Is it possible to create an SVG that is precise to 1,000,000,000% zoom?

Question

Split off from: https://stackoverflow.com/questions/31076846/is-it-possible-to-use-javascript-to-draw-an-svg-that-is-precise-to-1-000-000-000

The SVG spec states that SVGs use double-precision floats for all values.

Through testing, it's easy to verify this.

Affinity designer is a vector graphics program that allows zooms up to 1,000,000,000%, and it too uses double-precision floats to do all calculations.

I would like to know from someone who deeply understands double-precision floats: is it possible create an SVG that is visually correct at 1,000,000,000% zoom?

Honestly, I'm struggling with getting a grasp on the math of this:

9007199254740992 (The max value of a double-float according to https://stackoverflow.com/a/1848953/2328064 ) is larger than 1,000,000,000 so it seems to be reasonable that if something is 2 or even 2000 wide, that it would still be small when starting at 9007199254740992 and zooming 1,000,000,000%.
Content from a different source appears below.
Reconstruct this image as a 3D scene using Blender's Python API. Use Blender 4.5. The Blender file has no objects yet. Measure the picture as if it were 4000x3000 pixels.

Hypothetical examples as ways to approach the question:

• If we created an SVG of a 2D slice of the entire visible universe how far could we zoom in before floating point rounding started shifting things by 1 pixel?
• If we start with an SVG that is 1024x1024, can we create a 'microscopic' grid that is both visible and visually correct at 1,000,000,000% zoom? (Like, say, we can see 20+ equidistant squares)

Edit:

Based on everything so far, the definitive answer is yes (with some important and interesting caveats for actually viewing this SVG).

1. In order to get the most precision at high zoom, start at the centre.
2. The SVG spec is not designed for this level of precision. This is especially true of the spec for SVG viewers.
3. (Not mentioned below) Typically curves are represented in software as Bézier curves, and standard Bézier curve implementations do not draw mathematically perfect circles.

Answer 1

Of course it is. Floating point math deals with relative, not absolute, precision. If you created a regular polygon at the origin, with radius 1e-7, then zoomed it to 1e7X size, you would expect to see a regular polygon with the same size and precision as an unzoomed circle with radius 1.

If you were to create the same regular polygon with vertices centered at (0, 1e9) or so, you'd expect to see some serious error. Doubles that large do not have enough absolute precision to accurately represent a shape that small.

However, there's another way to express "shapes far from the origin" in SVG, using a node transformation. If you were to specify the polygon relative to the origin, but give it a translation of (0,1e9), and zoomed to that point, you'd expect to see the same precision as the origin-centered polygon.

HOWEVER however, all this assumes that the SVG renderer in question is designed to do such things in the most precise possible manner (such as composing the shape and view transformations before applying them to the vertices, rather than applying one at a time). I'm not sure if any of the SVG renderers out there go to such lengths, given the unusualness (some might say, the wrong-headedness) of such a use case.

Answer 2

TL;DR: It is possible to create such an SVG file, but it's impossible to know if a renderer or other tools that merely follow the spec will render/process it correctly.

This is a case of the SVG standard being too vague. Since the renderers, canvses, etc. only have to follow the spec, the realistic answer is: you can create it, but it won't be usable for what you intend to use it for.

Answer 3

Most likely no.

The double has around 53 bits precision, so when doing a multiplication of 1e9 percent you could get a small amount of, but there are no guarantees. Maybe not enough to not stay in the correct pixel, but I guess you should create your own solution working and have a look at rasterisation, because that's what you seem to need to know more about.